▶ **The exercise**:
Stop at the line containing "PI = math.pi": repeat exactly every line of the entries below from the first up to it, plus that line, with pictures omitted.

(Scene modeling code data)
——
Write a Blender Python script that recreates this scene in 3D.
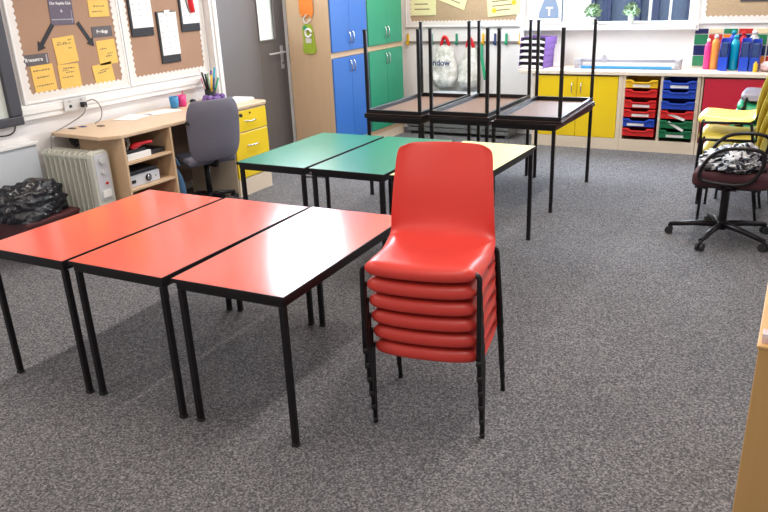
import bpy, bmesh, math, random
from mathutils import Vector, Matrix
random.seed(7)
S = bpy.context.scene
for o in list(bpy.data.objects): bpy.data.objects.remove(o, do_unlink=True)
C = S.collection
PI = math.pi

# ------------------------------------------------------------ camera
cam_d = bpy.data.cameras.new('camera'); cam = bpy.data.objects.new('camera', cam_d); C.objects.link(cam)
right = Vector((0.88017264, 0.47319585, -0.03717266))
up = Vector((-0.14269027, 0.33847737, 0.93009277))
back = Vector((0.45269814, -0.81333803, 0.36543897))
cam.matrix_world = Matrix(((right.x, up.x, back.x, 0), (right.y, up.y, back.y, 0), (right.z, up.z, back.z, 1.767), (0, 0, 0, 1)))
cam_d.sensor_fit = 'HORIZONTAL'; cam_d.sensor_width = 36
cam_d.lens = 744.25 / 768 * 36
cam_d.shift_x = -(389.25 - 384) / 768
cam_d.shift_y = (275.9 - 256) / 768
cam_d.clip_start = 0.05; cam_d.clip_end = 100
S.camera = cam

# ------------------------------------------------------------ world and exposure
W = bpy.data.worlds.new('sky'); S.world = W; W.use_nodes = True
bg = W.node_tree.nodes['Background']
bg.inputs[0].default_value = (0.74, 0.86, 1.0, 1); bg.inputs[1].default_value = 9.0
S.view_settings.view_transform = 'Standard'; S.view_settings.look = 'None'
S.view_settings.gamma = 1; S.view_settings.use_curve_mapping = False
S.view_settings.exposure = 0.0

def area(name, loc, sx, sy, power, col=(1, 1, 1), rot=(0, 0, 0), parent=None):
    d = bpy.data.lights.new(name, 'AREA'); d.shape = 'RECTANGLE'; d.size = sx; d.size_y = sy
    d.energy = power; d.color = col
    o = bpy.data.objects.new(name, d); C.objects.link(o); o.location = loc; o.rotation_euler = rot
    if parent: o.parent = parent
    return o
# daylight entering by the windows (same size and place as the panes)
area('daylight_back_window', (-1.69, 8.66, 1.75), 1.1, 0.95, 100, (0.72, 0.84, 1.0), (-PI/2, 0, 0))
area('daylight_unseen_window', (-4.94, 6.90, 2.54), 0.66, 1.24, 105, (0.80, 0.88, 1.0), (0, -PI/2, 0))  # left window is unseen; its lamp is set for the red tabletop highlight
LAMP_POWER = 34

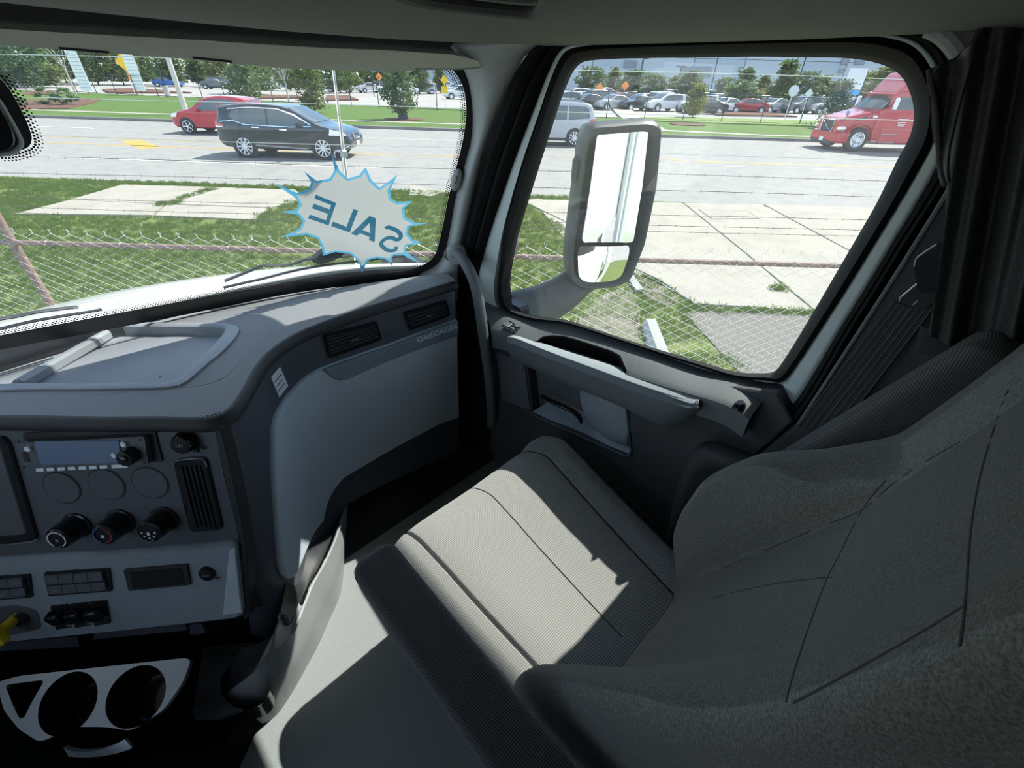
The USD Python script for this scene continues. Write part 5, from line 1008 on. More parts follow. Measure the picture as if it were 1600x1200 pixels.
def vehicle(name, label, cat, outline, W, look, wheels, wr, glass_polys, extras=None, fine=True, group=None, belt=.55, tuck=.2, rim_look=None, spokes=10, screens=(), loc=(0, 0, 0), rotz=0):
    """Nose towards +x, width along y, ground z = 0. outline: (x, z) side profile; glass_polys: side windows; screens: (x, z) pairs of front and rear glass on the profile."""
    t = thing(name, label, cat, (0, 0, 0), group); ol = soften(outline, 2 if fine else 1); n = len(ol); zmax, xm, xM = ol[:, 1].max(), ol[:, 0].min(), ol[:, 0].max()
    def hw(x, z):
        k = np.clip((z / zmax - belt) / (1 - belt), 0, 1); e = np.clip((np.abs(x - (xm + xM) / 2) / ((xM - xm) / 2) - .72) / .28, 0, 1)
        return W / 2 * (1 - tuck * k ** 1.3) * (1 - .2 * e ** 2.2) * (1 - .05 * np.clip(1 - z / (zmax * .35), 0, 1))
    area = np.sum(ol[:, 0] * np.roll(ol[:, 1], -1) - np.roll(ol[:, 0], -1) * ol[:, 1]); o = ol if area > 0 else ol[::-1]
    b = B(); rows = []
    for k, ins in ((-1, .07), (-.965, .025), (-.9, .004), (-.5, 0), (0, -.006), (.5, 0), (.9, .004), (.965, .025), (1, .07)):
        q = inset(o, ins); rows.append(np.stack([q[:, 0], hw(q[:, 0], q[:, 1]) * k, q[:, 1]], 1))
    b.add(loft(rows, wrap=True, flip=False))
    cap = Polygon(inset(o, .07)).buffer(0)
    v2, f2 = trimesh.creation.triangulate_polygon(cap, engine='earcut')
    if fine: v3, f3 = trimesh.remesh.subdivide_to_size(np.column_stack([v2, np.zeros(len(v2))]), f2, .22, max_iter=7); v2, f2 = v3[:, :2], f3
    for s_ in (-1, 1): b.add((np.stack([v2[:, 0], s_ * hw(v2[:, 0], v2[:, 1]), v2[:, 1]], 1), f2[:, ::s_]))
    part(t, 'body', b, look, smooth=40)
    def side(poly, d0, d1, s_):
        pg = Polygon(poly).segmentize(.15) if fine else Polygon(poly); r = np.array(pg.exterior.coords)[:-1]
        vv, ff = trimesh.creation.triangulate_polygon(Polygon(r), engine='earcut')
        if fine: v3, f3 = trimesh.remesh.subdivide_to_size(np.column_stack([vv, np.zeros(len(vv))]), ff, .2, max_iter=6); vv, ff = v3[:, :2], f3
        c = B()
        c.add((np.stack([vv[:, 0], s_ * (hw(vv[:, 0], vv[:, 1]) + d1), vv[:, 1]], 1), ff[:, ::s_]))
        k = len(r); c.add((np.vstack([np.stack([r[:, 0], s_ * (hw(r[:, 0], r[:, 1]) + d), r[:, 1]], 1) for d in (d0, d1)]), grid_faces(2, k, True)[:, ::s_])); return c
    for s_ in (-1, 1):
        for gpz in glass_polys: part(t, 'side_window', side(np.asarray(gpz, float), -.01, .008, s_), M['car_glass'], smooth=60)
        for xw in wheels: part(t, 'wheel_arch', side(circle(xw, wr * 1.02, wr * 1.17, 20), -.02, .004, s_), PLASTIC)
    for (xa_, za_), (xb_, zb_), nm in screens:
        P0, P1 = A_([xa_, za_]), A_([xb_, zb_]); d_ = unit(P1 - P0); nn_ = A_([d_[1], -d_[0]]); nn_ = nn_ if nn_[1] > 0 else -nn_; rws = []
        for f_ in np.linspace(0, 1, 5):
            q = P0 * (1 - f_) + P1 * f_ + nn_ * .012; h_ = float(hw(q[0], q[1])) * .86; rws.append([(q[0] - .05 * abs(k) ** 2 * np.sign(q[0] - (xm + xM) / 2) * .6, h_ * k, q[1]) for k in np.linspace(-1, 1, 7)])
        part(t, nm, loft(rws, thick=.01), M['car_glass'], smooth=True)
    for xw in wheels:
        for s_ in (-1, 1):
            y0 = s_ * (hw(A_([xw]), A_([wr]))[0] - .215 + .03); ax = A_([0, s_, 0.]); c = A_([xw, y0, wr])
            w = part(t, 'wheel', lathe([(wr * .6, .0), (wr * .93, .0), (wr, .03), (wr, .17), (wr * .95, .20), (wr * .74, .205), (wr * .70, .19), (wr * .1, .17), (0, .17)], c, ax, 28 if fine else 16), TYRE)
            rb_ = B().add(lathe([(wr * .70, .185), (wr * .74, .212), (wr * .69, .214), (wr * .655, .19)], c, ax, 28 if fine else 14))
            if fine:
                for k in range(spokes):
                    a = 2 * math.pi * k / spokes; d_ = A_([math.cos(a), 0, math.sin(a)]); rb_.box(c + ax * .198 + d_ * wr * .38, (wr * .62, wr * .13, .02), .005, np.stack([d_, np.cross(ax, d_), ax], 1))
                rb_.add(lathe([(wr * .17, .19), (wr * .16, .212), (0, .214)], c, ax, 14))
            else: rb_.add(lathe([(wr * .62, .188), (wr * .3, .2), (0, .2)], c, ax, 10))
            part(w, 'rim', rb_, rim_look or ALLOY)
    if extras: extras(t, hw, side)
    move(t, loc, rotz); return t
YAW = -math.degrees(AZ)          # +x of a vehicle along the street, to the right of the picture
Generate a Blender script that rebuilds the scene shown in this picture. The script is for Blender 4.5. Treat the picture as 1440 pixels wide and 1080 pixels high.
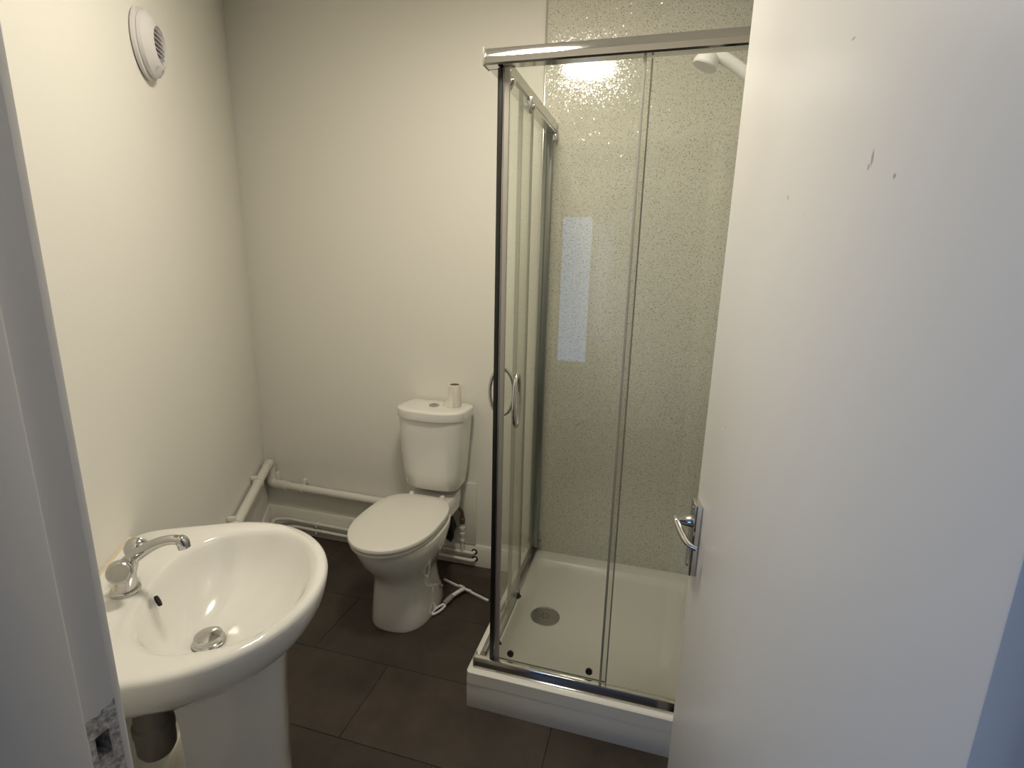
——
▶ **Finished task**:
Write a Blender Python script that recreates this scene in 3D.
import bpy, bmesh, math, random
from mathutils import Vector, Matrix
random.seed(7)
S = bpy.context.scene
for o in list(bpy.data.objects): bpy.data.objects.remove(o, do_unlink=True)
C = S.collection
PI = math.pi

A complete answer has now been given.